There is a lot of stabbing in “The Hunted.” I think it may be the stabbingest movie I’ve ever seen. If the film were called “Stabby McStabberton, the Guy Who Stabs People,” I doubt it would have any more stabbing than it already does.

But I am being petty. Let’s not forget that, issues of stabbing aside, “The Hunted” is also noteworthy for being a very mediocre film!

Tragically, it was directed by William Friedkin, who gave us “The French Connection” (1971) and “The Exorcist” (1973). The 30 years between then and now have apparently deadened his senses to what makes a film visually exciting, and to what makes a story compelling. “The Hunted” is grossly insignificant, and unworthy of the man who once had genius in him.

Eh, but it was written by David and Peter Griffiths, the brothers who wrote last year’s stupid Schwarzenegger vehicle “Collateral Damage.” So what can you do?

Anyway, Tommy Lee Jones and his eyebrow play L.T. Bonham, a tracker and wildlife preservationist who once contracted for the government to teach soldiers how to kill people in hand-to-hand combat. He’s so good at tracking, he knows which friend has come to visit just by looking at his footprints in the snow, and he spends his days in remote British Columbia, helping animals who have been caught in traps, rescuing kittens from trees, that sort of thing. He is officially retired from tracking people.

In time-honored movie fashion, though, he is brought out of retirement when a former colleague arrives bearing gruesome photos of a madman’s handiwork. The madman, Aaron Hallam (Benicio Del Toro), was trained to kill by Bonham himself. Having been traumatized in Kosovo, where he was an assassin for our side, he has now begun killing hunters in the woods outside Portland, Ore. (If you’ve ever been to Portland, you know the locals love their greenery and do not take kindly to shellshocked veterans stalking through it, murdering at will.) Bonham, naturally, is the ONLY MAN! who can track him and find him.

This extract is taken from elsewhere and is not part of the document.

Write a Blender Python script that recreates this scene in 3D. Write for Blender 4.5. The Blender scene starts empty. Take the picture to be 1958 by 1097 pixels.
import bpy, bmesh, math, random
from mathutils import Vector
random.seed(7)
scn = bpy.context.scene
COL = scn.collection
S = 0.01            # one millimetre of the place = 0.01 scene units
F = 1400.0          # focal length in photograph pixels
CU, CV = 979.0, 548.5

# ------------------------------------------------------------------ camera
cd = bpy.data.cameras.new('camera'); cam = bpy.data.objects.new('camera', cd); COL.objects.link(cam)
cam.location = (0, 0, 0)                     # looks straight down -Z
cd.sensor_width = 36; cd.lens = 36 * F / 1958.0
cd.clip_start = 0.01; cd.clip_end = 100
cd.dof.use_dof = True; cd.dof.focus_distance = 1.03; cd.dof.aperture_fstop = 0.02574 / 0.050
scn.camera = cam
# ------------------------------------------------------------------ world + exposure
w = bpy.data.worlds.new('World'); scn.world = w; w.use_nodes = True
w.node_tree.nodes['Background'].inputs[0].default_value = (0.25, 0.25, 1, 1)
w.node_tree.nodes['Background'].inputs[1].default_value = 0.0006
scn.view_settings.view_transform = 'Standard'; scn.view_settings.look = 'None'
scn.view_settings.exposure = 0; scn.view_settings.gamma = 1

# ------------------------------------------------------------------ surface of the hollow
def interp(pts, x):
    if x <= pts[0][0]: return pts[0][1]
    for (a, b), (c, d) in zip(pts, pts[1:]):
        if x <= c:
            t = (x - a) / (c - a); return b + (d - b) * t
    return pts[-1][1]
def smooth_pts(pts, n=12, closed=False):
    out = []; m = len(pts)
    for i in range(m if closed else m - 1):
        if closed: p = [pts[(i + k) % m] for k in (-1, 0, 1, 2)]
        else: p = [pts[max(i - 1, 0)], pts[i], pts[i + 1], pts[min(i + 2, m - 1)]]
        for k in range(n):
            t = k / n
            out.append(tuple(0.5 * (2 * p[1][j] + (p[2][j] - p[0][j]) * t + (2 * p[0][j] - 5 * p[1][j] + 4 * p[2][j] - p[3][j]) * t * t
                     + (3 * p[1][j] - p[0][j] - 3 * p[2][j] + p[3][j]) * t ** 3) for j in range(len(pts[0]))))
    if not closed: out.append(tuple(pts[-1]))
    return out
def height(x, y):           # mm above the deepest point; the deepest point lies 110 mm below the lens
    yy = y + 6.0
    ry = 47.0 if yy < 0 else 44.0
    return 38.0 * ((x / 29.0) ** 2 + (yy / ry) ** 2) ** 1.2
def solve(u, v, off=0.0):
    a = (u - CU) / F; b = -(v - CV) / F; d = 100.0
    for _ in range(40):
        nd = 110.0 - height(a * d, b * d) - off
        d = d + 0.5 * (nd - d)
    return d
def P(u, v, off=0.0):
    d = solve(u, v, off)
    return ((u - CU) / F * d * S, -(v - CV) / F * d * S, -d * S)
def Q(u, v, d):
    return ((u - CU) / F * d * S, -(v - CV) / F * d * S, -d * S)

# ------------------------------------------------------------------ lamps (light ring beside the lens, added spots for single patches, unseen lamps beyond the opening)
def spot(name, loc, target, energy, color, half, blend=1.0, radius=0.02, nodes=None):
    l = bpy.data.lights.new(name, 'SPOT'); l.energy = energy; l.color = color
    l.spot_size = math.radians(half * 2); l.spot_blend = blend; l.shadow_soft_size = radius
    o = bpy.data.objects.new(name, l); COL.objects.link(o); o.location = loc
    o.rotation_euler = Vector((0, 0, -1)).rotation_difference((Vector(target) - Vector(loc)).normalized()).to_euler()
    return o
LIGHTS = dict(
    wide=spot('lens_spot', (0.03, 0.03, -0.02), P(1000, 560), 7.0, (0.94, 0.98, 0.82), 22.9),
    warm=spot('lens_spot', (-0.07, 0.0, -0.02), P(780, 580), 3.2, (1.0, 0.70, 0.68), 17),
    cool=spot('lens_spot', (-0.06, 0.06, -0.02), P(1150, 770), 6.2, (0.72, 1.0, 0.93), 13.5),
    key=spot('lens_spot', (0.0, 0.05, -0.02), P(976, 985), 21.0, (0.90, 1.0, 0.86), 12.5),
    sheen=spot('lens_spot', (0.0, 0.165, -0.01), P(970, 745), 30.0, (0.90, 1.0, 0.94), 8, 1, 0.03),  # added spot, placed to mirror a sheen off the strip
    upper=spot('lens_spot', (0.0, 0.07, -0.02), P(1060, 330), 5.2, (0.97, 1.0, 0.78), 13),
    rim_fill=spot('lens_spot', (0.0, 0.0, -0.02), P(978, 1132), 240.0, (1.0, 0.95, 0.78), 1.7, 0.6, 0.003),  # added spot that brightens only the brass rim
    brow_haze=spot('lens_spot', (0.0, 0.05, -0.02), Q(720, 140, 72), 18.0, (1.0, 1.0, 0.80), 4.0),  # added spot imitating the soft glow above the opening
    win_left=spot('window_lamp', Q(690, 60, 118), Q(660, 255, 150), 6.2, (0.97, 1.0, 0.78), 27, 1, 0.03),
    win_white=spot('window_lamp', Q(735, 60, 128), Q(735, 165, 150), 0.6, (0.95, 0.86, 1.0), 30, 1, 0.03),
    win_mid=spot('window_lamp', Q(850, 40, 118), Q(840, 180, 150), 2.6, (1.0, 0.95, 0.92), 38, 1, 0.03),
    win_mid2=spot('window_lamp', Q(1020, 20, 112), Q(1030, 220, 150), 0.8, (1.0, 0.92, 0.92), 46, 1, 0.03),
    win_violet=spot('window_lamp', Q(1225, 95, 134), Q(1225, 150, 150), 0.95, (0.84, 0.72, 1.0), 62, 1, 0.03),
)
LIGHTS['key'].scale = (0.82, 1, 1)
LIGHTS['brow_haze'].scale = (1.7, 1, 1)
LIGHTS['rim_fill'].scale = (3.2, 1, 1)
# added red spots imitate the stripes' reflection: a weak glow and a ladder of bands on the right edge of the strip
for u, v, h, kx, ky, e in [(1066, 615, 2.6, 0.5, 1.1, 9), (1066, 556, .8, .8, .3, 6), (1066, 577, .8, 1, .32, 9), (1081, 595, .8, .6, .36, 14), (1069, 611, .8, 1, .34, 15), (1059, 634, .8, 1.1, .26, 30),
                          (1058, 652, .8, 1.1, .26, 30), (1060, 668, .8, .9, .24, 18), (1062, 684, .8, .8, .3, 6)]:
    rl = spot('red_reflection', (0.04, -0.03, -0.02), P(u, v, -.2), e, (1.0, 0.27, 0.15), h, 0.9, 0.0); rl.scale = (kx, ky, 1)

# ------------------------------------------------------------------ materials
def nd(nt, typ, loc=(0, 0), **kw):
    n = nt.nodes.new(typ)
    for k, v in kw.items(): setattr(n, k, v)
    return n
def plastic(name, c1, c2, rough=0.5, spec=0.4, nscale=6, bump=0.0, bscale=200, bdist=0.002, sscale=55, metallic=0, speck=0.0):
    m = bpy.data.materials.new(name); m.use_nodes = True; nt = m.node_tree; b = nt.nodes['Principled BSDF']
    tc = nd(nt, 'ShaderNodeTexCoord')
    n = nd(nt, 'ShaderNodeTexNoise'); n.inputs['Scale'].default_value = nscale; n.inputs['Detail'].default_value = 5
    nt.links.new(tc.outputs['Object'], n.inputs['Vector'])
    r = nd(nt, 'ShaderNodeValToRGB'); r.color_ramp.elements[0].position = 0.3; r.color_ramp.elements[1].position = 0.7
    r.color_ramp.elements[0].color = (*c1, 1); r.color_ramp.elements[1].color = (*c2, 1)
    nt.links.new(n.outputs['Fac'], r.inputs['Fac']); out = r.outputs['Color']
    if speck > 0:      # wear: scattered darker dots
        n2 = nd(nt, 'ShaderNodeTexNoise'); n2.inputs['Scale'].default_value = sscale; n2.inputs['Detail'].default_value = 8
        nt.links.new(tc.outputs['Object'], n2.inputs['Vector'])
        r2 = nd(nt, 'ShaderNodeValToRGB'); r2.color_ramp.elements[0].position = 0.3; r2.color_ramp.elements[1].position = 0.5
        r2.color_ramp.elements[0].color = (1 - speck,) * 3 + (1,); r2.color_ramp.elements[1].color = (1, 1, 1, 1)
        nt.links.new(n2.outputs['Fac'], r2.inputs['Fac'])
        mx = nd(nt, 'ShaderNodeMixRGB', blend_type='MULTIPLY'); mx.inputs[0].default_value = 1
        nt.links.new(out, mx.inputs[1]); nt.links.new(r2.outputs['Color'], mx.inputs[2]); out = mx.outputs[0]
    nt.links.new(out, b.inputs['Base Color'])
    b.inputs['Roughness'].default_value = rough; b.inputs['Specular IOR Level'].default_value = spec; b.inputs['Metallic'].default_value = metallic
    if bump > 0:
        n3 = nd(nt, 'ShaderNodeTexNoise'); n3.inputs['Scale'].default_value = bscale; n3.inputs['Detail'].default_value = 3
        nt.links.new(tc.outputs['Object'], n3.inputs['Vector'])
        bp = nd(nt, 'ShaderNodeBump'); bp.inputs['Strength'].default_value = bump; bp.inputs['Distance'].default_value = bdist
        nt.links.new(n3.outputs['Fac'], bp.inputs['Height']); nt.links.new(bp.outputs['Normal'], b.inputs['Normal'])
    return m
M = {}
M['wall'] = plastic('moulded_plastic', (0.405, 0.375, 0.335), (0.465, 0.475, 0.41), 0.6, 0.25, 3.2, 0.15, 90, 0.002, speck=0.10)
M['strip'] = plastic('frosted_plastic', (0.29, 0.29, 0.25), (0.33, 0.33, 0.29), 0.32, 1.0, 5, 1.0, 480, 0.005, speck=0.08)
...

Predictably, it becomes a deadly game of cat and mouse, with Hallam regularly escaping capture as Bonham chases him through the woods and through downtown Portland itself. I am somewhat intrigued by the clever use of the city as a venue for pursuit, as Hallam uses public transportation, traffic and bridges to evade Bonham, but that only lasts for so long before it’s the standard one-guy-running-after-another routine again.

Below the surface, there are only hints and innuendoes of complexity. The film observes that the military creates killing machines like Hallam, but says nothing about it. Even “First Blood” (1982), which was far from deep but had the exact same plot, gave Sylvester Stallone a monologue in which to express his frustration at having been made into a monster by his government.

Jones is his typical dogged self, relentlessly pursuing his quarry and not caring if he himself lives or dies. For reasons I cannot comprehend, Friedkin allows Jones to be shot frequently in close-up, I guess so we can see all the crags, wrinkles and misplaced hairs 20 feet high. Del Toro, for his part, is expressionless and feeble, hardly the cold, calculating killer the film wants him to be.

There is a good story somewhere in all this, with the men who are part human, part animal chasing each other through a city that is part civilized, part forest. But even symbolism as simple as that escapes this gratuitously gory, uninteresting film.

C (1 hr., 34 min.; R, some harsh profanity, abundant blood and violence.)